Find each line containing the string "objects". Copy it.

** START Data for this exercise **

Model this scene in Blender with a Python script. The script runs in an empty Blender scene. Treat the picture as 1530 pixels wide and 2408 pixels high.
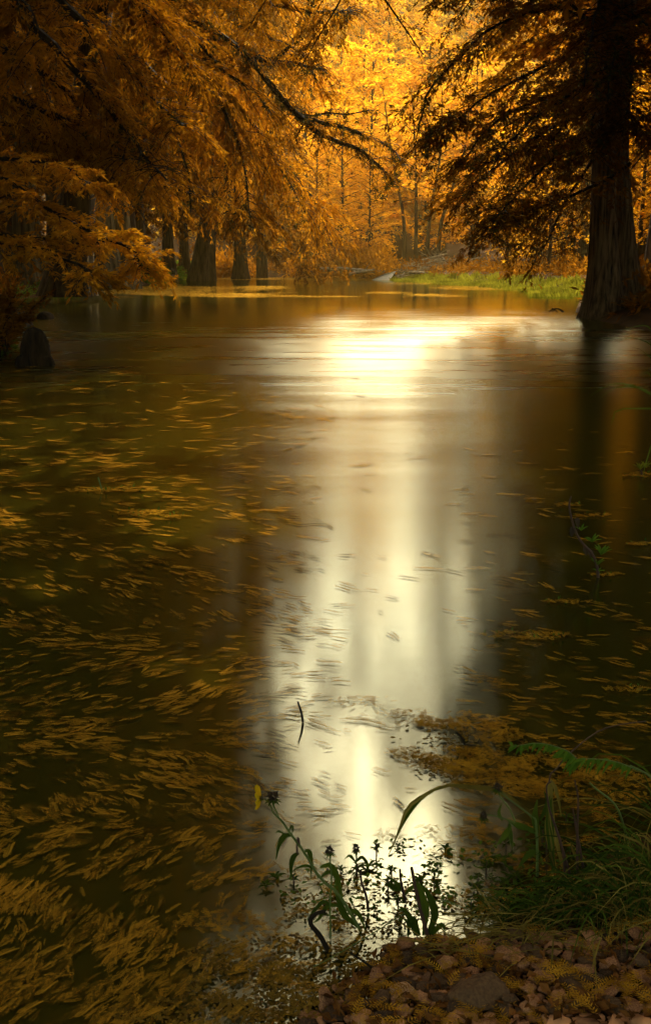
import bpy, math, random
import numpy as np
from mathutils import Vector
C = bpy.context.scene
R_ = math.radians
# ------------------------------------------------------------------ camera
CAM_H, HOR, F = 1.5, 612.0, 35/36*2408          # units of a 1530 x 2408 picture
PITCH = math.atan((1204-HOR)/F)
cam = bpy.data.objects.new('camera', bpy.data.cameras.new('camera'))
C.collection.objects.link(cam); C.camera = cam
cam.location = (0, 0, CAM_H); cam.rotation_euler = (math.pi/2-PITCH, 0, 0)
cam.data.sensor_fit = 'VERTICAL'; cam.data.sensor_height = 36; cam.data.sensor_width = 36
cam.data.lens = 35; cam.data.clip_start = .05; cam.data.clip_end = 2000
# ------------------------------------------------------------------ sky, sun, exposure
SUN_EL, SUN_AZ = 46, 12                          # azimuth to the right of the view direction
w = bpy.data.worlds.new('World'); C.world = w; w.use_nodes = True
nt = w.node_tree; bg = nt.nodes['Background']
sk = nt.nodes.new('ShaderNodeTexSky'); sk.sky_type = 'NISHITA'; sk.sun_disc = False
sk.sun_elevation = R_(SUN_EL); sk.sun_rotation = R_(SUN_AZ)
sk.air_density = 1.0; sk.dust_density = 6.0; sk.ozone_density = .4
mx = nt.nodes.new('ShaderNodeMix'); mx.data_type = 'RGBA'; mx.blend_type = 'MULTIPLY'; mx.inputs[0].default_value = 1
mx.inputs[7].default_value = (2.9, 2.8, 2.25, 1)  # thin warm overcast
nt.links.new(sk.outputs[0], mx.inputs[6]); nt.links.new(mx.outputs[2], bg.inputs[0])
bg.inputs[1].default_value = .15
sl = bpy.data.lights.new('sun', 'SUN'); sl.energy = 4.5; sl.angle = R_(.6); sl.color = (1, .86, .62)
so = bpy.data.objects.new('sun', sl); C.collection.objects.link(so)
sd = Vector((math.sin(R_(SUN_AZ))*math.cos(R_(SUN_EL)), math.cos(R_(SUN_AZ))*math.cos(R_(SUN_EL)), math.sin(R_(SUN_EL))))
so.rotation_euler = sd.to_track_quat('Z', 'Y').to_euler(); so.location = (20, 20, 40)
C.view_settings.view_transform = 'Standard'; C.view_settings.look = 'None'
C.view_settings.exposure = 0.68; C.view_settings.gamma = 1
C.cycles.max_bounces = 8; C.cycles.diffuse_bounces = 3; C.cycles.transmission_bounces = 4; C.cycles.glossy_bounces = 3
C.cycles.caustics_reflective = False; C.cycles.caustics_refractive = False; C.cycles.use_denoising = True

# ------------------------------------------------------------------ helpers
rng = np.random.default_rng(7)
UP = np.array([0, 0, 1.])
cp, sp_ = math.cos(PITCH), math.sin(PITCH)
def ray(x, y):
    a = (x-765)/F; b = (1204-y)/F
    return np.array([a, cp+sp_*b, -sp_+cp*b])
def P(x, y, D):                                  # real point seen at (x, y), D metres ahead
    d = ray(x, y); return np.array([0, 0, CAM_H])+d*(D/d[1])
def W(x, y, z=0.):                               # point of the level z seen at (x, y)
    d = ray(x, y); return np.array([0, 0, CAM_H])+d*((z-CAM_H)/d[2])
def nz(v): return v/np.maximum(np.linalg.norm(v, axis=-1, keepdims=True), 1e-9)
def smooth(pts, n):
    pts = np.asarray(pts, float); k = len(pts)
    if k == 2: t = np.linspace(0, 1, n)[:, None]; return pts[0]*(1-t)+pts[1]*t
    q = np.vstack([2*pts[0]-pts[1], pts, 2*pts[-1]-pts[-2]])
    out = []
    for u in np.linspace(0, k-1, n):
        i = min(int(u), k-2); f = u-i; a, b, c, d = q[i:i+4]
        out.append(.5*(2*b+(c-a)*f+(2*a-5*b+4*c-d)*f*f+(3*b-a-3*c+d)*f**3))
    return np.array(out)
def fbm(p, s=1., seed=0):                        # cheap smooth 3-D noise in about -1..1
    p = np.asarray(p)*s+seed*3.7; o = 0; a = 1.
    x, y, z = p[..., 0], p[..., 1], p[..., 2]
    for k in range(3):
        o = o+a*(np.sin(1.7*x+1.3*np.sin(1.1*y+.7*z)+k)*np.cos(1.3*y+1.1*np.sin(1.5*z+.3*x)+2*k)+.5*np.sin(2.1*z+1.9*np.sin(.8*x-y)+k))
        x, y, z = x*2.07+1.3, y*2.03+.7, z*2.11+2.1; a *= .5
    return o/1.9
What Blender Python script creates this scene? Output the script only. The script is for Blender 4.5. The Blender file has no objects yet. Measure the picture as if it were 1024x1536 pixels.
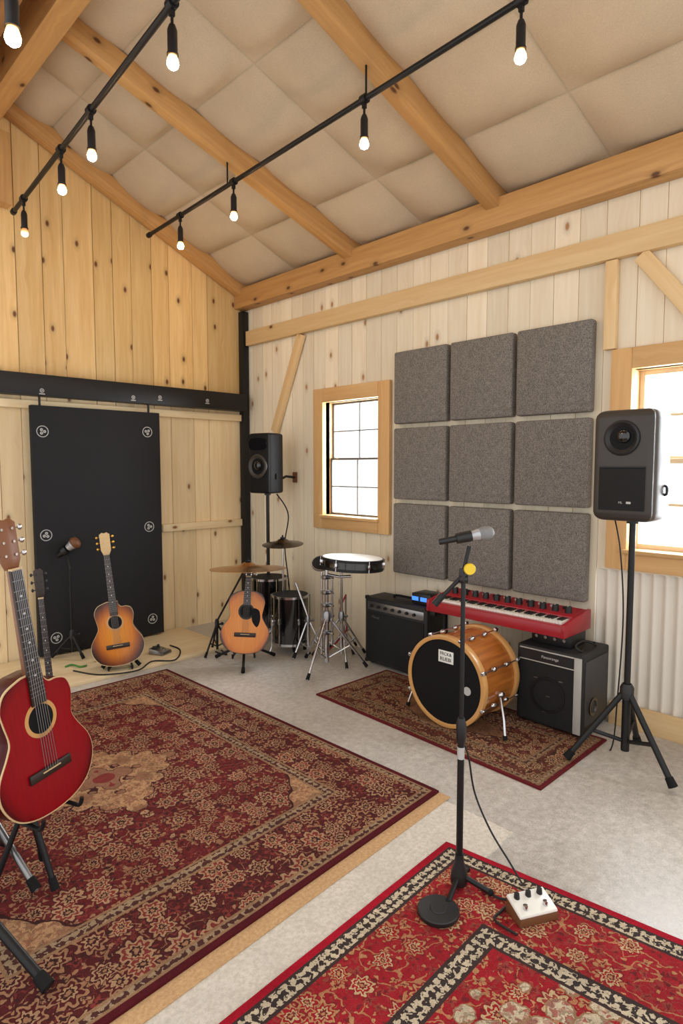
import bpy, bmesh, math, random
from mathutils import Vector, Matrix, Euler
random.seed(7)
SC = bpy.context.scene
C = SC.collection
rad = math.radians
V = Vector

# ------------------------------------------------------------------ camera model
F, CX, CY, PITCH, YAW, H = 920.0, 512.0, 768.0, 4.23, 45.6, 1.6
RM = Euler((rad(90-PITCH), 0, rad(YAW-90)), 'XYZ').to_matrix()
O = V((0, 0, H))
def ray(px, py): return RM @ V(((px-CX)/F, -(py-CY)/F, -1))
def at_z(px, py, z=0.0):
    d = ray(px, py); return O + d*((z-H)/d.z)
def at_x(px, py, X):
    d = ray(px, py); return O + d*(X/d.x)
def at_y(px, py, Y):
    d = ray(px, py); return O + d*(Y/d.y)
def at_d(px, py, D): return O + ray(px, py)*D
def depth(p): return -(RM.transposed() @ (V(p)-O)).z
def proj(p):
    q = RM.transposed() @ (V(p)-O)
    return (CX + F*q.x/-q.z, CY - F*q.y/-q.z)
RIGHT = RM @ V((1, 0, 0))

def S(r, g, b):
    f = lambda c: (c/255/12.92) if c/255 <= .04045 else ((c/255+.055)/1.055)**2.4
    return (f(r), f(g), f(b), 1.0)

# ------------------------------------------------------------------ node helper
class NT:
    def __init__(s, name):
        s.m = bpy.data.materials.new(name); s.m.use_nodes = True
        s.nt = s.m.node_tree; s.b = s.nt.nodes['Principled BSDF']
    def put(s, sock, val):
        if isinstance(val, bpy.types.NodeSocket): s.nt.links.new(val, sock)
        elif val is not None: sock.default_value = val
    def n(s, t, **kw):
        nd = s.nt.nodes.new(t)
        for k, v in kw.items(): setattr(nd, k, v)
        return nd
    def math(s, op, a, b=None, c=None):
        nd = s.n('ShaderNodeMath', operation=op)
        s.put(nd.inputs[0], a); s.put(nd.inputs[1], b); s.put(nd.inputs[2], c)
        return nd.outputs[0]
    def vmath(s, op, a, b=None):
        nd = s.n('ShaderNodeVectorMath', operation=op)
        s.put(nd.inputs[0], a); s.put(nd.inputs[1], b)
        return nd.outputs['Value'] if op == 'LENGTH' else nd.outputs[0]
    def mix(s, fac, a, b, blend='MIX'):
        nd = s.n('ShaderNodeMix', data_type='RGBA', blend_type=blend)
        s.put(nd.inputs[0], fac); s.put(nd.inputs[6], a); s.put(nd.inputs[7], b)
        return nd.outputs[2]
    def noise(s, vec, scale, detail=2, rough=.5, out=0):
        nd = s.n('ShaderNodeTexNoise'); s.put(nd.inputs['Vector'], vec)
        nd.inputs['Scale'].default_value = scale; nd.inputs['Detail'].default_value = detail
        nd.inputs['Roughness'].default_value = rough
        return nd.outputs[out]
    def vor(s, vec, scale, rnd=1.0, dims='2D'):
        nd = s.n('ShaderNodeTexVoronoi', voronoi_dimensions=dims)
        s.put(nd.inputs['Vector'], vec); nd.inputs['Scale'].default_value = scale
        nd.inputs['Randomness'].default_value = rnd
        return nd
    def comb(s, x, y, z=0.0):
        nd = s.n('ShaderNodeCombineXYZ')
        for i, q in enumerate((x, y, z)): s.put(nd.inputs[i], q)
        return nd.outputs[0]
    def sep(s, v):
        nd = s.n('ShaderNodeSeparateXYZ'); s.put(nd.inputs[0], v); return nd.outputs
    def ramp(s, fac, stops, interp='LINEAR'):
        nd = s.n('ShaderNodeValToRGB'); cr = nd.color_ramp; cr.interpolation = interp
        while len(cr.elements) < len(stops): cr.elements.new(.5)
        for e, (p, c) in zip(cr.elements, stops): e.position = p; e.color = c
        s.put(nd.inputs[0], fac); return nd.outputs[0]
    def maprange(s, v, a, b, c=0.0, d=1.0):
        nd = s.n('ShaderNodeMapRange'); s.put(nd.inputs[0], v)
        for i, q in enumerate((a, b, c, d)): nd.inputs[i+1].default_value = q
        return nd.outputs[0]
    def bump(s, h, strength=.3, dist=.01):
        nd = s.n('ShaderNodeBump'); nd.inputs['Strength'].default_value = strength
        nd.inputs['Distance'].default_value = dist; s.put(nd.inputs['Height'], h)
        s.nt.links.new(nd.outputs[0], s.b.inputs['Normal'])
    def obj(s): return s.n('ShaderNodeTexCoord').outputs['Object']
    def base(s, c): s.put(s.b.inputs['Base Color'], c)
    def set(s, **kw):
        for k, v in kw.items(): s.put(s.b.inputs[k.replace('_', ' ')], v)

def plain(name, col, rough=.5, metal=0.0, var=.12, scale=9, coat=0.0, bump=0.0, bscale=60, spec=None):
    k = NT(name); o = k.obj()
    f = k.noise(o, scale, 3)
    a = tuple(min(1, x*(1-var)) for x in col[:3])+(1,); b = tuple(min(1, x*(1+var)) for x in col[:3])+(1,)
    k.base(k.mix(f, a, b))
    k.set(Roughness=k.maprange(f, 0, 1, max(.02, rough-.06), min(1, rough+.06)), Metallic=metal)
    if coat: k.set(Coat_Weight=coat); k.b.inputs['Coat Roughness'].default_value = .06
    if spec is not None: k.b.inputs['Specular IOR Level'].default_value = spec
    if bump: k.bump(k.noise(o, bscale, 3), bump, .004)
    return k.m

def wood(name, c1, c2, knot=S(110, 66, 30), var=.28, keep=.55, kscale=4.2, rough=.6, coat=0):
    k = NT(name)
    uv = k.n('ShaderNodeUVMap').outputs[0]; u, v, _ = k.sep(uv)
    rn = k.n('ShaderNodeAttribute', attribute_name='rnd').outputs['Fac']
    kv = k.vor(k.comb(k.math('MULTIPLY', u, 1.0), k.math('MULTIPLY', v, .55)), kscale)
    d = kv.outputs['Distance']
    near = k.maprange(d, .0, .45, 1, 0)
    uu = k.math('ADD', u, k.math('MULTIPLY', k.math('POWER', near, 3), .03))
    g = k.noise(k.comb(k.math('MULTIPLY', uu, 34), k.math('MULTIPLY', v, 1.7), k.math('MULTIPLY', rn, 19)), 1.0, 4, .6)
    g2 = k.noise(k.comb(k.math('MULTIPLY', uu, 5), k.math('MULTIPLY', v, .5), rn), 1.0, 2)
    f = k.maprange(k.math('ADD', k.math('MULTIPLY', g, .65), k.math('MULTIPLY', g2, .35)), .3, .7)
    col = k.mix(f, c1, c2)
    br = k.maprange(rn, 0, 1, 1-var, 1+var*.55)
    col = k.mix(1.0, col, k.comb(br, k.math('MULTIPLY', k.math('ADD', br, .02), .99), k.math('MULTIPLY', br, .97)), 'MULTIPLY')
    sel = k.math('GREATER_THAN', k.sep(kv.outputs['Color'])[0], keep)
    km = k.math('MULTIPLY', k.maprange(d, .035, .075, 1, 0), sel)
    halo = k.math('MULTIPLY', k.maprange(d, .06, .17, .38, 0), sel)
    col = k.mix(halo, col, tuple(x*.55 for x in c1[:3])+(1,))
    col = k.mix(km, col, knot)
    k.base(col); k.set(Roughness=rough)
    if coat: k.set(Coat_Weight=coat)
    k.bump(g, .12, .004)
    return k.m

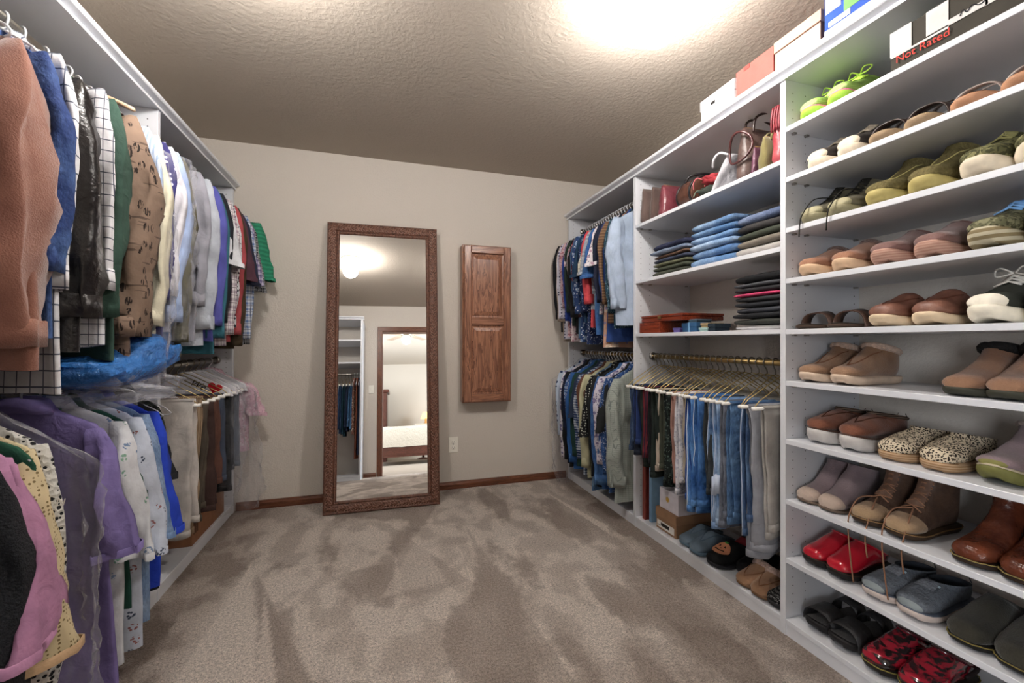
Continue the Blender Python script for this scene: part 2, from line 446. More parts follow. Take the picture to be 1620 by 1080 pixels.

** END Data for this exercise **

Exercise solution
cam = bpy.data.objects.new('camera', bpy.data.cameras.new('camera'))
C.collection.objects.link(cam); C.camera = cam
so = bpy.data.objects.new('sun', sl); C.collection.objects.link(so)
What Blender Python script creates this scene? Output the script only. The script is for Blender 4.5. The Blender file has no objects yet. Measure the picture as if it were 1024x1536 pixels.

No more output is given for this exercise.